Tuesday, October 13, 2009

The Thing I Came to Do: Learn!

It's very easy to learn here. Even if I just started classes on October 5th (last Monday) I feel as though I have been learning non-stop since my arrival. Walking down the street is a language lesson. Waking up in the morning and sitting down to breakfast with my host family is great prononciation practice. Every conversation I overhear on the Metro and every conversation I engage in with anyone is a chance to practice my French. When I buy my lunch, I try so hard to get my accent correct, so that the server will think I'm at least passably fluent. It's a great victory when someone responds to me in French. If someone responds in English, I firmly forge ahead with French until they reluctantly give in with a sigh and return my change with a "soixante centimes et bonne journee!". An even greater victory is when someone asks me for directions on the street or at the Sorbonne. That means that I look like I belong, that I'm not sticking out like a sore thumb of an American. The best is when someone asks for directions to somewhere I know and I nonchalantely respond while secretly inside I'm jumping for joy because it means I'm adjusting!

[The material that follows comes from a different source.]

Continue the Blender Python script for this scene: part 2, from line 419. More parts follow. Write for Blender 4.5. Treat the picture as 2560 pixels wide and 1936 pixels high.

So, yes it's very easy to learn here. Even if you don't want to, (which of course I am ravenous to do so) you're going to learn. Another great thing for learning is the churches! Because there's not really a "campus" and basically I spend my days wandering around the whole city, sometimes there's nowhere to sit down or get away from the rain. So, I've taken up churches as a hobby. They're very calming and certainly fascinating! I like the Medieval ones because I can try out my new vocabulary in them. The Baroque ones are a little too "busy" (decoration wise... not people wise!) for my liking, but they're nice all the same.

And now, onto classes. I've had two of my three university classes so far. My class at Paris II Pantheon-Assas called Institions Politiques Francaises begins this week on Thursday. Mondays are my busiest day by far. I have five hours of class and then a two hour break and then two more hours. I begin my week with Art and Archeology of Egypt's New Kingdom, a 3rd year class at the Sorbonne. [There are three years of "license" or ungergraduate study at French universities. So a 3rd year class is like a senior level class.] And then in the afternoon I go to Art and Architecture of the Middle Ages: 11th-16th Centuriesm, a 2nd year class also at the Sorbonne, which meets Wednesday afternoons as well.

In Art and Archeology of Egypt, there are three "classes" with in the course. There's a TD (travaux dirigees) which is like a section in the US as there are less people in each TD than there are in the bigger course. The big course is called the CM or cours magistral. And finally there is a cours optional, which in this case for me is on the Pierre de Palerme, an important document in the history of the Old Kingdom in Egypt. In that class, we're actually beginning to learn how to read hieroglyphics, something that I with my penchant for 19th century British art never really thought I would get the opportunity to learn!!! In the CM and the TD we're focusing on the tombs of the New Kingdom, more specifically the 18th-20th dynasties. In the TD we have to do an oral expose with a partner, which I am absolutely terrified to do because it will be 15 minutes of speaking French in front of native speakers!!! But, I'm also really excited about how much of a challenge it should be. My subject is the tombs of the princes in the time of Ramses I to Ramses II. A key place for research will be the Sorbonne's library of Egyptology. How cool is that that there is a whole library for Egyptology and that I get to use it?!?!

My Mediaval class was pretty scary on the first day of the TD because we walked into the classroom (more on the classroom and the building later...) and were handed a packet of papers with drawings of churches and instructed to fill in all of the terminology. How in God's name am I supposed to know the word in French for tympanum? and altar screen? and ribbed ceiling vaulting?!? Well, I didn't know them when we started. But, by the end of the class, I had learned approxamately 250 new vocab words. The best part was that I realized that I really knew the words because I learned them by looking at pictures and hearing the corresponding words, not by looking up English words in the dictionary and translating. I've always believed, and am finding even moreso now that the best way to learn is to see something and to learn the word in French, so that your brain forms the synapse that a green leafy thing is an arbre, not that tree= arbre. It really helps when trying to form sentences, both in speech and in composition.

And now more on the classroom where most of my classes meet. It's on the 4th floor and there are no windows. Sounds terrible, right? Negative. Every single wall is covered in really strange high-relief sculptures of roman soldiers! Life-size ones too! It's very bizarre, but wonderfully awesome and entertaining. I love it. The building where I have class is not the big famous Sorbonne building on Rue Saint Jacques that faces the Place de la Sorbonne, that's where the Egyptology library is, but rather it is in the Rue Michelet Centre Pour Art et Archeology. So all the classes there are art history ones. It's really neat because there's such an artistic air to things, like the reliefs on the wall of my classroom and also the egyptian sculptures in the large staircase and the paintings in the large auditoriums.

That's most of the interesting information on classes. I love going to my university classes. My language class at APA and then the French culture one are both interesting but less exciting and new and different than the university ones, for obvious reasons. But still, I learn and learn and learn without ceasing.